What you are asked to do = Will you write out the data exactly, excluding every picture?

Material =
#####

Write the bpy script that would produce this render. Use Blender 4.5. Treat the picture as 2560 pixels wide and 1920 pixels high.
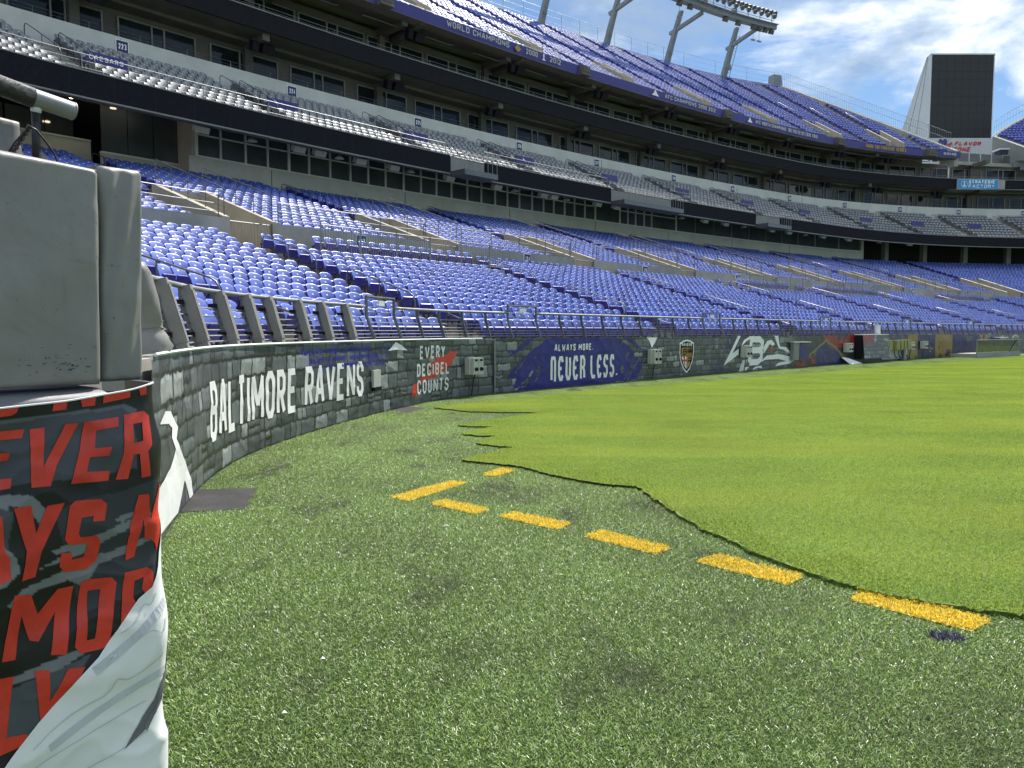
import bpy, bmesh, math, random
import numpy as np
from mathutils import Vector, Matrix
from mathutils.geometry import tessellate_polygon
rng = np.random.default_rng(7)
random.seed(7)
R = math.radians
scene = bpy.context.scene
for o in list(bpy.data.objects): bpy.data.objects.remove(o)

# ------------------------------------------------------------------ camera
FPX, EYE, PITCH = 769.0, 1.65, 3.898
cam_d = bpy.data.cameras.new('camera')
cam_d.sensor_width = 36.0; cam_d.lens = FPX / 1024 * 36.0
cam_d.clip_start = 0.05; cam_d.clip_end = 3000
cam = bpy.data.objects.new('camera', cam_d); scene.collection.objects.link(cam)
cam.location = (0, 0, EYE); cam.rotation_euler = (R(90 - PITCH), 0, 0)
scene.camera = cam

# ------------------------------------------------------------------ world, sun, exposure
SUN_AZ, SUN_EL = 25.0, 52.0          # degrees right of the view axis, above the horizon
world = bpy.data.worlds.new('World'); scene.world = world; world.use_nodes = True
nt = world.node_tree; nt.nodes.clear()
def N(tree, t, **kw):
    n = tree.nodes.new(t)
    for k, v in kw.items():
        if k in n.inputs: n.inputs[k].default_value = v
        else: setattr(n, k, v)
    return n
def MATH(tree, op, a, b=None, clamp=False):
    n = tree.nodes.new('ShaderNodeMath'); n.operation = op; n.use_clamp = clamp
    for i, v in enumerate((a, b)):
        if v is None: continue
        if hasattr(v, 'is_linked'): tree.links.new(v, n.inputs[i])
        else: n.inputs[i].default_value = v
    return n.outputs[0]
def MIX(tree, fac, a, b, blend='MIX'):
    n = tree.nodes.new('ShaderNodeMix'); n.data_type = 'RGBA'; n.blend_type = blend
    for i, v in ((0, fac), (6, a), (7, b)):
        if hasattr(v, 'is_linked'): tree.links.new(v, n.inputs[i])
        elif i == 0: n.inputs[0].default_value = v
        else: n.inputs[i].default_value = (*v, 1)
    return n.outputs[2]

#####

Task result =
Write the bpy script that would produce this render. Use Blender 4.5. Treat the picture as 2560 pixels wide and 1920 pixels high.
import bpy, bmesh, math, random
import numpy as np
from mathutils import Vector, Matrix
from mathutils.geometry import tessellate_polygon
rng = np.random.default_rng(7)
random.seed(7)
R = math.radians
scene = bpy.context.scene
for o in list(bpy.data.objects): bpy.data.objects.remove(o)

# ------------------------------------------------------------------ camera
FPX, EYE, PITCH = 769.0, 1.65, 3.898
cam_d = bpy.data.cameras.new('camera')
cam_d.sensor_width = 36.0; cam_d.lens = FPX / 1024 * 36.0
cam_d.clip_start = 0.05; cam_d.clip_end = 3000
cam = bpy.data.objects.new('camera', cam_d); scene.collection.objects.link(cam)
cam.location = (0, 0, EYE); cam.rotation_euler = (R(90 - PITCH), 0, 0)
scene.camera = cam

# ------------------------------------------------------------------ world, sun, exposure
SUN_AZ, SUN_EL = 25.0, 52.0          # degrees right of the view axis, above the horizon
world = bpy.data.worlds.new('World'); scene.world = world; world.use_nodes = True
nt = world.node_tree; nt.nodes.clear()
def N(tree, t, **kw):
    n = tree.nodes.new(t)
    for k, v in kw.items():
        if k in n.inputs: n.inputs[k].default_value = v
        else: setattr(n, k, v)
    return n
def MATH(tree, op, a, b=None, clamp=False):
    n = tree.nodes.new('ShaderNodeMath'); n.operation = op; n.use_clamp = clamp
    for i, v in enumerate((a, b)):
        if v is None: continue
        if hasattr(v, 'is_linked'): tree.links.new(v, n.inputs[i])
        else: n.inputs[i].default_value = v
    return n.outputs[0]
def MIX(tree, fac, a, b, blend='MIX'):
    n = tree.nodes.new('ShaderNodeMix'); n.data_type = 'RGBA'; n.blend_type = blend
    for i, v in ((0, fac), (6, a), (7, b)):
        if hasattr(v, 'is_linked'): tree.links.new(v, n.inputs[i])
        elif i == 0: n.inputs[0].default_value = v
        else: n.inputs[i].default_value = (*v, 1)
    return n.outputs[2]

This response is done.